Description
Given n distinct positive integers, integer k(k<=n) and a number target. Find k numbers where sum is target. Calculate how many solutions there are?
Example
Given[1,2,3,4], k =2, target =5. There are2solutions:[1,4]and[2,3]. Return2.
Solution
三维动态规划。dp[i][j][t]表示前i个数中取j个数相加为t的组合个数,取决于包括第i个数和不包括第i个数两种情况。
状态方程 dp[i][j][t] = dp[i-1][j][t] + dp[i-1][j-1][t-A[i]](t >= A[i])
初始状态dp[i][0][0] = 1, 0 <= i <= A.length (凡是求count的初始状态都是1)
public class Solution {
/**
* @param A: an integer array.
* @param k: a positive integer (k <= length(A))

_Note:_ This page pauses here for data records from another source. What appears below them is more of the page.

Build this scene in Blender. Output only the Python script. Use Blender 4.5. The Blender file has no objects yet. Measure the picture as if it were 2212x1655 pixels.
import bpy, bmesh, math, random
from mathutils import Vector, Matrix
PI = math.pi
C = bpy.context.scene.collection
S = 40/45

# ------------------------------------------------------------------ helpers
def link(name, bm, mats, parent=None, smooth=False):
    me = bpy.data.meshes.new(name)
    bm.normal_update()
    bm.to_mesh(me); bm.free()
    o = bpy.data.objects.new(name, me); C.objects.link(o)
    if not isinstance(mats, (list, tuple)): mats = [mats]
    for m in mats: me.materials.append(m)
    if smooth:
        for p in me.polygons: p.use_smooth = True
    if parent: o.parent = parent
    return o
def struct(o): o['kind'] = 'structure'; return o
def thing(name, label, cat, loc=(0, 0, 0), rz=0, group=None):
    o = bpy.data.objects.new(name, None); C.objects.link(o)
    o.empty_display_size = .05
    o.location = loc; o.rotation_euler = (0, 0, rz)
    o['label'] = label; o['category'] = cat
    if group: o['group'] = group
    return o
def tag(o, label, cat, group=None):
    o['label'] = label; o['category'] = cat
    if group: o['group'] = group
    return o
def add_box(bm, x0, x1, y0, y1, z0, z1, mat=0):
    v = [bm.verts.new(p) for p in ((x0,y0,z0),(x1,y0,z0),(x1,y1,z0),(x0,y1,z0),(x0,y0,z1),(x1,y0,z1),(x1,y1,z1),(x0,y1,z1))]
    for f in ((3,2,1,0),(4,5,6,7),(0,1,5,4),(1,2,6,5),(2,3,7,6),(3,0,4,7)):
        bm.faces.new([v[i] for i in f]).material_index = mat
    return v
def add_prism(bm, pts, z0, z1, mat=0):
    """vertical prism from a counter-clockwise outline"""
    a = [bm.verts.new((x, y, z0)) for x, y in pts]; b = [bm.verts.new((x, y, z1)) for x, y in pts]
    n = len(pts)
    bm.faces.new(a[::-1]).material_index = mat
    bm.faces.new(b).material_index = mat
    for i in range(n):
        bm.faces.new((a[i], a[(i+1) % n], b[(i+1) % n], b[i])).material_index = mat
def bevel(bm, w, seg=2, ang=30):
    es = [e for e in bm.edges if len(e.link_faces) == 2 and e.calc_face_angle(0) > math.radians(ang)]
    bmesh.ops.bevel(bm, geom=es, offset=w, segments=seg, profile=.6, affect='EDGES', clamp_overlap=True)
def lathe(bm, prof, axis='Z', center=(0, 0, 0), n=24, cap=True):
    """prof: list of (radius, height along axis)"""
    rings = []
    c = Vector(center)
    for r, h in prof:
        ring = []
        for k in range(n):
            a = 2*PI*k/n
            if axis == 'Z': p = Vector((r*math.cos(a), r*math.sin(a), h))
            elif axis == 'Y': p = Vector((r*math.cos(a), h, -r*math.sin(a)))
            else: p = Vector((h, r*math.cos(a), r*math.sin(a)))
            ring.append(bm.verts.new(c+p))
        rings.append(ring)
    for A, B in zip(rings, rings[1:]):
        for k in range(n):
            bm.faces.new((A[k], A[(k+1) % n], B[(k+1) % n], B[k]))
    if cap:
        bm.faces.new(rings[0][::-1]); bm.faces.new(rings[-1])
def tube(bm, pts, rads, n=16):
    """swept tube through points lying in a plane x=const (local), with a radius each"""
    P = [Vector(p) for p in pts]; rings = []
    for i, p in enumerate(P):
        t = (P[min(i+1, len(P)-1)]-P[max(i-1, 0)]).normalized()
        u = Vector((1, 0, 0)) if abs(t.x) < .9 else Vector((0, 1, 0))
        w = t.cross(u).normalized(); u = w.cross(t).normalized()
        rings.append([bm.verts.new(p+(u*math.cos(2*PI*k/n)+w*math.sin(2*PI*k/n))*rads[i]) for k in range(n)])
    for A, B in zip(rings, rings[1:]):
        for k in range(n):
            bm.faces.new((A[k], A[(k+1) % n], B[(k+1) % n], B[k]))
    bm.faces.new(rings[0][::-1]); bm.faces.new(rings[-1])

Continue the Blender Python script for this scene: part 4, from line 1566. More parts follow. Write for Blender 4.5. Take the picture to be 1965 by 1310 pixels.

* @param target: a integer
* @return an integer
*/
public int kSum(int A[], int k, int target) {
// write your code here
int[][][] dp = new int[A.length+1][k+1][target+1];
for (int i = 0; i <= A.length; i++) {
dp[i][0][0] = 1;
}
for (int i = 1; i <= A.length; i++) {
for (int j = 1; j <= k; j++) {
for (int t = 1; t <= target; t++) {
dp[i][j][t] = dp[i-1][j][t];
if (t >= A[i-1]) {
dp[i][j][t] += dp[i-1][j-1][t-A[i-1]];
}
}
}
}
return dp[A.length][k][target];
}
}